Thursday, December 04, 2008

My brain is full!

I just have to say that my brain is so full, I really need to take time to sit down and start writing before my head explodes!!!!

I have to tell you about an experience I have had this fall. My church hosts the Alpha program each year. I have always wanted to take it to see what it is about and finally this fall I was able to do that. Unfortunately, I missed the retreat weekend but I was still able to watch the videos at home. It is really well done and I was impressed. I am very grateful for the time that I had getting to know new people in my church and learning from people who are just trying to figure out what having a relationship with Jesus Christ is all about. I also attended with my neighbour and it was great getting to know her better free of four screaming children running around. Also, having a meal prepared for me and no dishes to do is always a blessing.

The last video we watched talked about Baptism. About how the old is being washed away to make way for the new. See
Romans 6. I will never forget my Baptism day. I grew up in a rural Baptist church. Being baptized was like a right of passage or something. You got to a certain age and you were baptized. Well, I didn't quite get it or didn't feel like I was ready so I didn't go with the flow.

Fast forward several years, I have rededicated my life to Christ and I am working at Muskoka Woods Sports Resort in Northern Ontario. I had already completed winter and spring crew and was coaching gymnastics during the summer camp. I had become friends with Rev. John McAuley the director and the opportunity came to become baptized. It was something that had been burning in me. I had come to MWSR with a lot of questions and I am so grateful for the Christian mentors I found that took the time to help me learn and discover who I was in Christ. During my time at MWSR I encountered and nurtured my relationship with Jesus Christ. Getting baptized was the next step, the Bible says believe and be baptized.
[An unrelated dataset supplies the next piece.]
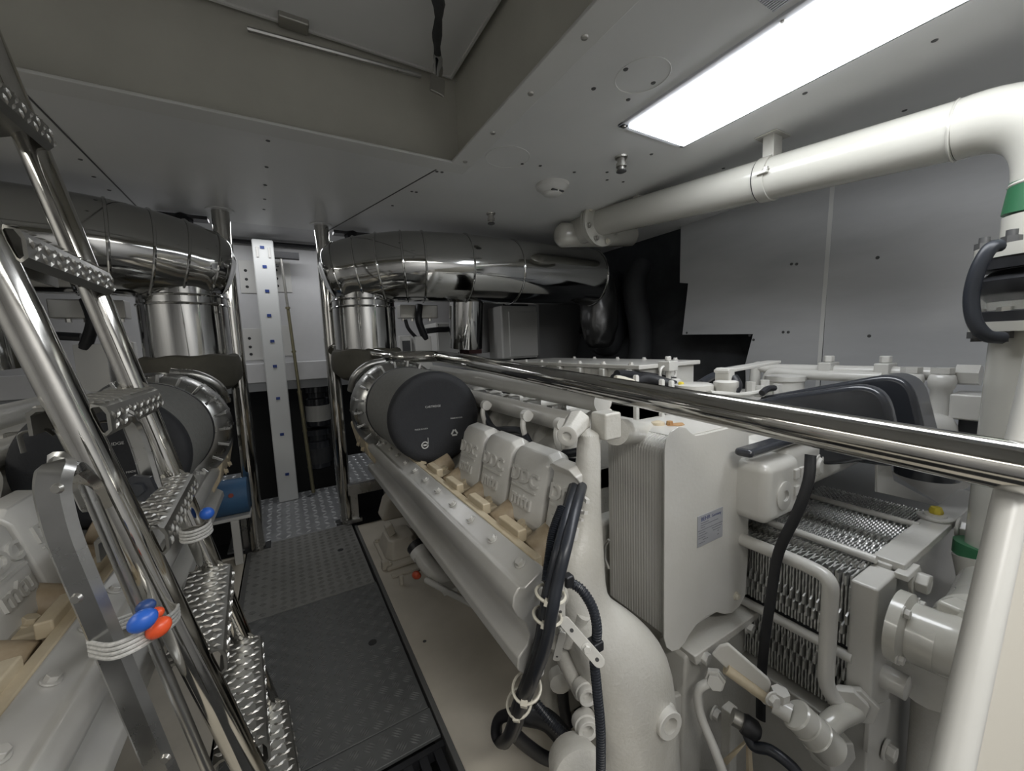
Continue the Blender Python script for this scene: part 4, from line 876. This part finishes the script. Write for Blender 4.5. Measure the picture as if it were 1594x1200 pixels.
# pressure plate frame
MB().box((1.295, .355, -.35), (1.44, .414, HZ1 + .0)).build('frame_upright', M['white'], hx, bevel=.008)
MB().prism([(1.44, .37, -.35), (2.33, .37, -.35), (2.33, .37, HZ1 + .02), (1.44, .37, HZ1 + .01)], (0, .04, 0)).build('pressure_plate', M['white'], hx, bevel=.004)
MB().box((1.45, .345, HZ1 - .005), (2.33, .415, HZ1 + .022)).build('top_bar', M['white'], hx, bevel=.004)
MB().box((1.42, .33, HZ1 - .012), (1.52, .36, HZ1 + .006)).build('clip_plate', M['white'], hx, bevel=.003)
mbn = lambda c, r, nm='frame_bolt': bolt(hx, c, (0, -1, 0), r, M['white'], name=nm)
mbn((1.50, .34, HZ1 - .035), .030); mbn((1.93, .34, HZ1 + .0), .028); mbn((1.41, .352, .02), .022)
MB().lathe((1.37, .355, .27), (0, -1, 0), [(0, .032), (.05, .032), (.052, .027), (.052, .001)], 24).build('spacer_boss', M['white'], hx)
MB().prism([(1.285, .352, .22), (1.44, .352, .16), (1.44, .352, .08), (1.285, .352, .08)], (0, .012, 0)).build('clamp_lug', M['white'], hx, bevel=.003)
p = at(1455, 806, z=HZ1 + .024)
MB().lathe(p, (0, 0, 1), [(0, .045), (.006, .045), (.008, .030), (.014, .028)], 24).build('cap_base', M['white'], hx)
MB().lathe(p + Vector((.01, 0, .014)), (0, 0, 1), [(0, .017), (.008, .019), (.022, .014)], 8).build('cap', M['yellow'], hx, label='yellow cap')
# bent balance pipe in front of the plates
MB().tube(fillet([(1.235, .72, .572), (1.235, .50, .572), (1.22, .43, .572), (1.215, .43, .25), at(1320, 1112, x=1.26)], .07, 10), .0195, 18).build('bent_pipe', M['white'], hx)
# white tray beside
tr_ = thing('drip_tray', 'white folded metal tray under the handrail behind the exchanger', 'tray', (1.9, .45, .7))
P_ = [at(px, py, y=.50) for px, py in ((1366, 700), (1366, 768), (1400, 745), (1462, 788), (1475, 780), (1476, 735), (1476, 700))]
T0, T1, T2, T3 = at(1366, 722, y=.50), at(1366, 766, y=.50), at(1462, 788, y=.46), at(1516, 757, y=.40)
MB().prism([T0, T1, T2, T2 + Vector((0, 0, .008)), at(1392, 748, y=.50), at(1386, 722, y=.5)], (0, .008, 0)).build('side_flange', M['white'], tr_, smooth=False, bevel=.002)
MB().prism([at(1386, 735, y=.56), at(1462, 784, y=.47), at(1516, 753, y=.40), at(1470, 722, y=.5)], (0, 0, .006)).build('tray_floor', M['silver'], tr_, smooth=False)

# ---------------------------------------------------------------- sea-water pipe: flange, elbow, riser, bellows
sw = thing('sea_water_pipe', 'big cream pipe along the ceiling bending down at the right', 'pipe', (1.88, .6, 1.8))
PR = .086; z1p = at(1480, 207, x=1.875).z
fc_ = at(935, 346, x=1.90); VY = .207
def zr(py, px=1556): return at(px, py, x=1.80).z
MB().tube([(1.90, fc_.y, fc_.z), (1.875, .39, z1p)], PR, 36, cap=True).build('ceiling_run', M['whiteg'], sw)
EA, EB, EC = Vector((1.875, .395, z1p)), Vector((1.872, VY - .02, z1p + .005)), Vector((1.872, VY - .01, zr(290)))
MB().tube([(1-t)**2*EA + 2*t*(1-t)*EB + t*t*EC for t in [k/16 for k in range(17)]], PR + .002, 36).build('elbow', M['whiteg'], sw)
MB().lathe((1.875, .395, z1p), (0, 1, .08), [(0, PR + .003), (.003, PR + .005), (.007, PR + .003)], 36).build('weld_ring', M['whiteg'], sw)
MB().cyl((1.872, VY - .01, zr(290)), (1.872, VY, zr(337)), PR + .003, 36).build('green_stripe', M['green'], sw, label='dark green painted band')
MB().lathe((1.872, VY - .01, zr(290)), (0, 0, 1), [(-.003, PR + .004), (.0, PR + .006), (.006, PR + .003)], 36).build('weld_ring', M['whiteg'], sw)
MB().cyl((1.872, VY, zr(337)), (1.872, VY, zr(386)), PR + .001, 36).build('upper_stub', M['whiteg'], sw)
MB().lathe(fc_, (0, -1, -.08), [(0, .155), (.02, .155), (.022, .15), (.022, .09)], 44).build('flange', M['whiteg'], sw)
for k in range(8):
    a_ = 2*PI*k/8 + .3; c = fc_ + Vector((.128*math.cos(a_), -.022, .128*math.sin(a_))); bolt(sw, c, (0, -1, -.08), .013, M['zinc'] if k % 3 else M['tie'])
MB().lathe(fc_ + Vector((0, .01, 0)), (0, 1, .0), [(0, .15), (.02, .15), (.02, .095), (.22, .095)], 36).build('rear_flange', M['whiteg'], sw)
cp_ = thing('cross_pipe', 'short cream cross pipe with domed ends behind the ceiling flange', 'pipe', (1.9, 2.2, 1.9))
ca, cb_ = at(866, 366, y=2.25), at(988, 366, y=2.18)
MB().lathe(ca, cb_ - ca, [(0, .02), (.01, .055), (.04, .082), ((cb_ - ca).length - .04, .082), ((cb_ - ca).length - .01, .055), ((cb_ - ca).length, .02)], 30).build('pipe', M['whiteg'], cp_)
# clamp and bracket
pc = thing('pipe_clamp', 'pipe clamp with bolt and ceiling bracket on the big cream pipe', 'clamp', (1.885, .95, 1.87))
tcl = Vector((-.018, -1, -.085)).normalized(); pcn = Vector((1.875 + .025*(.955 - .39)/(fc_.y - .39), .955, z1p + (fc_.z - z1p)*(.955 - .39)/(fc_.y - .39)))
MB().lathe(pcn - tcl*.02, tcl, [(0, PR), (0, PR + .006), (.045, PR + .006), (.045, PR)], 40).build('band', M['whiteg'], pc)
MB().lathe(pcn - tcl*.026, tcl, [(0, PR), (0, PR + .003), (.004, PR + .003), (.004, PR)], 40).build('rubber_liner', M['blk'], pc)
MB().box((1.85, .92, 1.955), (1.92, .965, CZ)).box((1.83, .90, CZ - .006), (1.95, .99, CZ)).build('bracket', M['whiteg'], pc, smooth=False, bevel=.003)
e = at(1192, 268, x=1.80); MB().box(e + Vector((-.02, -.012, -.006)), e + Vector((.03, .03, .006))).build('ear', M['whiteg'], pc, bevel=.002)
bolt(pc, e + Vector((0, 0, .006)), (0, 0, 1), .012, M['zinc'])
for nm, yy in (('', 1.72),):
    MB().box((1.87, 1.66, 2.0), (1.93, 1.70, CZ)).build('far_bracket', M['whiteg'], pc, smooth=False)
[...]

Calling home to share the news didn't go over well. My parents were disappointed because I wouldn't be getting baptized in the family Baptist church (even though our family no longer attended there) and my Grandmother would be upset because she would like me to be baptized in the church where she still attended. I called her and talked to her about it and I told her that I would have it video taped so that she could see it.

The day of my baptism started with a huge staff banquet which was a great time with friends. I left early to go and change for my dunking, I headed down to the lake and sat on the beach and prayed for a really long time. I hashed out a lot of things with God, asked for forgiveness for a lot of things I was still dealing with the regret from and asked God for strength and made promises to God that I was going to change my ways to become who He created me to be.

The time came and there were several staff members that we being Baptized that afternoon. I shared my testimony and walked into the lake with John. As we were walking he tells me with a smile, "If I hold you down too long just hit my legs and I will pull you up again." "Thanks!" I retort. We get out to where it is deep enough and he asks me about my faith and I go under, thankfully I didn't have to hit his legs. As I came out of the water all I remember seeing is a brilliant light. It was like the sun was brighter, the day was warmer, the trees looked greener. I felt like I had new eyes to see the world with. I felt clean, forgiven, loved, NEW! I still get chills remembering that moment.

After everyone had their turn John gave a little talk and his final statement was, "You're Baptized, now act like it." Being baptized means that you are a follower of Jesus Christ, you are making a public statement that you will follow him and be His example here on earth. I have often remembered that comment mostly because as the group of us were walking away from the beach one of the daughters of a staff member came up to us and said, "You're Baptist, now act like it." We all kind of laughed but it has been almost 15 years and I still remember it.

Unfortunately the tape of my baptism was erased before I was able to get a copy, but when my parents came up in November to move me back home my Grandmother came with them just so she could see the spot where I was baptized. Because it was a long drive I had made arrangements for my parents and Grandmother to spend the night. My parents asked me to stay in the room with my Grandmother so she wouldn't be scared being a different place. I remember thinking that was the last thing I wanted to do because it was my last night at camp and I wanted to hang out with my friends not go to bed early with my Grandmother. But I thought that since she had travelled so far for me that I should. That night as we were laying in our beds the moonlight shone into our room and I could see my Grandmothers silhouette as she laid on her back her eyes closed and her hands folded in prayer. I'm sure she looked just like an angel praying to our Heavenly Father. You could feel His presense as she communed with Him through her bedtime prayer. That is an image I will never forget.

I dedicated my book to this glorious woman of prayer and if you watched me on 100 Huntley Street you saw me tear up as Moira asked about this special woman.

That day changed my life. There were times I was tempted to go back to my old comfortable way of doing things. But strength came when needed and I knew that there was more for me than what I was chosing for myself. Thank you God that my sinful life died that day and you created the beautiful, unique woman that I am tonight. To you be all the glory!!!!!!